It brings to mind a fascinating story I recently read about a woman who appeared to have everything. Her name was Eve Lavalliere, and in the early 20th century she was one of the most famous women in France. She was a stage actress and well-known beauty who was popular, talented, and wealthy. The great actress Sarah Bernhardt was in awe of Eve, telling her, “What you do is innate: you create – you do not copy the characters. You give birth to them from within yourself. It is very beautiful.” Eve was on top of the world, one of the most envied women of her time. When she took her bows after a London show in 1916, the audience stood and thunderously applauded her. As they stood and clapped, she left the stage and walked to the Thames river, intending to drown herself.

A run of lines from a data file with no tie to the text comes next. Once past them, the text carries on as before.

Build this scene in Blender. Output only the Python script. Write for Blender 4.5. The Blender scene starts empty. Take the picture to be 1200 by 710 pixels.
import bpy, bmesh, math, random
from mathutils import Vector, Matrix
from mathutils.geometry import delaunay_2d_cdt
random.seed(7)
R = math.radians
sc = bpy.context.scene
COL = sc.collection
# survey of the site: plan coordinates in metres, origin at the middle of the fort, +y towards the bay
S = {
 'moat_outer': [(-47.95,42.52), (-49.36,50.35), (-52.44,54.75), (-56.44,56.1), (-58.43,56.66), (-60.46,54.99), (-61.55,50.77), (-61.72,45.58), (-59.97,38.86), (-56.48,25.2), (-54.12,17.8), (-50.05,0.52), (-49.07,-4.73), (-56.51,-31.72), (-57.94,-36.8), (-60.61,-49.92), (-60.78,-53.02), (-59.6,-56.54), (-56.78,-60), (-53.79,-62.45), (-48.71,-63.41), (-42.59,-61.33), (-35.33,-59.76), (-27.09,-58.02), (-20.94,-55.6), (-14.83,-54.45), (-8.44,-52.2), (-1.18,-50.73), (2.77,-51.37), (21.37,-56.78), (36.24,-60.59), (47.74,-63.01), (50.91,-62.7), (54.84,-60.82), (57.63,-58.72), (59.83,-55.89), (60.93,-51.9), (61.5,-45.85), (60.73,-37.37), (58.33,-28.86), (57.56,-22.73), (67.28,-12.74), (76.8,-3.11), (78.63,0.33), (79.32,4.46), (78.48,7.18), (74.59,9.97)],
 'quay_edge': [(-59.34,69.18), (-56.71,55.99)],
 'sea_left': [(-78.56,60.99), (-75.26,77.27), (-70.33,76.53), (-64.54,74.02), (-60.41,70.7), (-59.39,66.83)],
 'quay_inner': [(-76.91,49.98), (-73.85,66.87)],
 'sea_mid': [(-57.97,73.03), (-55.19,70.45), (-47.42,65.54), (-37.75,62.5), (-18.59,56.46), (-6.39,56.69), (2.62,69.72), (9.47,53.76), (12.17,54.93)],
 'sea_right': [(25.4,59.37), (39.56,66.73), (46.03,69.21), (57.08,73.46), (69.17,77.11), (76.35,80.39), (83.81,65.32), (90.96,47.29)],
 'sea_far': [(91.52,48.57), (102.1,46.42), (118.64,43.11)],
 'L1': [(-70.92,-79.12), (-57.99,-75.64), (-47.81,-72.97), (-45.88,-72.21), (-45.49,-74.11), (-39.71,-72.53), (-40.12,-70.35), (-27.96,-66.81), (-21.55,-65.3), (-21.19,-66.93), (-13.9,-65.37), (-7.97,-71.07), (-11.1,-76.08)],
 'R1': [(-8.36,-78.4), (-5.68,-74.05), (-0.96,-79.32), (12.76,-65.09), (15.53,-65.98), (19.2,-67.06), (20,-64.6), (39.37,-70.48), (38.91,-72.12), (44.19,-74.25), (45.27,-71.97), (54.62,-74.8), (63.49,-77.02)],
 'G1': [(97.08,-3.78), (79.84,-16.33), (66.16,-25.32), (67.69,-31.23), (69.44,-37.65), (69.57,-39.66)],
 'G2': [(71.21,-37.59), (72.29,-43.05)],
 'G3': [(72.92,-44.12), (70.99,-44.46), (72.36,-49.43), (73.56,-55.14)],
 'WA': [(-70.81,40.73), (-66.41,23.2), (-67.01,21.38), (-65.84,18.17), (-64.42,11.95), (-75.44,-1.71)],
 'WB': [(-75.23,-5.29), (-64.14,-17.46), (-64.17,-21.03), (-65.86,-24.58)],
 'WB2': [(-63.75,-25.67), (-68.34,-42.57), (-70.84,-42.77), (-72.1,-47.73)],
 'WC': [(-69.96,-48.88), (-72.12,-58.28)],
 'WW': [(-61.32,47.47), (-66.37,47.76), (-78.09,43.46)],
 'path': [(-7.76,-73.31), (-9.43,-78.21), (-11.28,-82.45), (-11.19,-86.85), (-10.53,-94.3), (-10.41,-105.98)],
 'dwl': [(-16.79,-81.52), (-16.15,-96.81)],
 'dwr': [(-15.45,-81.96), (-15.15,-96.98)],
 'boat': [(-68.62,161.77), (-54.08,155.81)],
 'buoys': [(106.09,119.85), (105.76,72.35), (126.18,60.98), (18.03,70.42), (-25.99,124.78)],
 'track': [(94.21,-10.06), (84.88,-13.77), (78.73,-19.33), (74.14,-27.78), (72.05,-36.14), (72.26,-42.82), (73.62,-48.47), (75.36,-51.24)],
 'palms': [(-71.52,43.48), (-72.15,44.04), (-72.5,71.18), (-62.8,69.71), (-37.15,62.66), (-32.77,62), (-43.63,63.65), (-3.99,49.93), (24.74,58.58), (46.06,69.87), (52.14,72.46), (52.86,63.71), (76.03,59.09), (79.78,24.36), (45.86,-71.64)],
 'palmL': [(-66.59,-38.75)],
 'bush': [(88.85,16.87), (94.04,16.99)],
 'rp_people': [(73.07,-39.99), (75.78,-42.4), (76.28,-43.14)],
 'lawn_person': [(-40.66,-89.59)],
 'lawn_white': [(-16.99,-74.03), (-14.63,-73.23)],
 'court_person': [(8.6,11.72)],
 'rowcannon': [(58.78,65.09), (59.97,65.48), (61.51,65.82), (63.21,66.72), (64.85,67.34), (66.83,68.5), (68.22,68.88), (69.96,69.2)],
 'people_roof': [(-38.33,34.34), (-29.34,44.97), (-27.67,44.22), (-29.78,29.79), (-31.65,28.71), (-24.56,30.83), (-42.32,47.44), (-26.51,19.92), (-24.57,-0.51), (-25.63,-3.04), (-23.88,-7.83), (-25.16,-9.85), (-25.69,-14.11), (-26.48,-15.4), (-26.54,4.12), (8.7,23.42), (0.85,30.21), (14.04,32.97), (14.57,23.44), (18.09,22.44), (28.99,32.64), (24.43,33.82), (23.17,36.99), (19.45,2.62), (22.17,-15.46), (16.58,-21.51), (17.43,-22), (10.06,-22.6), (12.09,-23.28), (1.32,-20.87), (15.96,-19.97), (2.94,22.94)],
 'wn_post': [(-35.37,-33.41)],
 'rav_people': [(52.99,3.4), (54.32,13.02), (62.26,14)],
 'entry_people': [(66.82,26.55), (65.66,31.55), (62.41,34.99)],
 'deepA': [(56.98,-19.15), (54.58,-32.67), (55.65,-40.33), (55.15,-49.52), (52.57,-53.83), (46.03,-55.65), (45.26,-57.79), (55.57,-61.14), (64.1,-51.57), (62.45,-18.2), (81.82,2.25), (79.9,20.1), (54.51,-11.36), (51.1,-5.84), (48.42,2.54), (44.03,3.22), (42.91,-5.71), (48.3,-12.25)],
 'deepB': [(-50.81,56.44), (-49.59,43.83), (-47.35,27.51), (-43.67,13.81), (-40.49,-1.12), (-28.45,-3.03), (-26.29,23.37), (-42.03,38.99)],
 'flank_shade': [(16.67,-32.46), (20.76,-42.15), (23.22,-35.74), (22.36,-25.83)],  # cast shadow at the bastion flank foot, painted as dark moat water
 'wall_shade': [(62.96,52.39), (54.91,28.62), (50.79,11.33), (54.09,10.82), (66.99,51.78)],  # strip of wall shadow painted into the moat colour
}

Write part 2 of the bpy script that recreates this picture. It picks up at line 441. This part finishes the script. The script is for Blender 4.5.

Underneath the glamour and glitter, Eve was a volcano of past hurts and mistakes ready to explode. She later said that her lifestyle was like wading, “into the vast sea of sin.” She had gold and men and good looks, but had lost her peace. “I had everything the world could offer, everything I could desire,” she said, “Nevertheless, I regarded myself the unhappiest of souls.”
Eve Lavalliere was only her stage name. She had taken it from a woman named the Duchesse de la Vallière, a mistress of King Louis XIV who had a piece of jewelry named after her glamorous style. Her real name was Eugenie Marie Fenoglio and she was born into a broken family with a violent, alcoholic father. When her mother finally found the courage to leave him, he went into a rage and murdered her before also killing himself. Eugenie became depressed and suicidal, and even as she transformed herself into Eve and found great success in the theater, her past haunted her. In an attempt to compensate, she had a number of affairs with men and spent her money lavishly. None of it brought happiness and only compounded her misery. In the meantime, she became a single mother with a cocaine-addicted daughter who, towards the end of Eve’s life, secretly made her mother addicted to the drug as well so she could freely rob her.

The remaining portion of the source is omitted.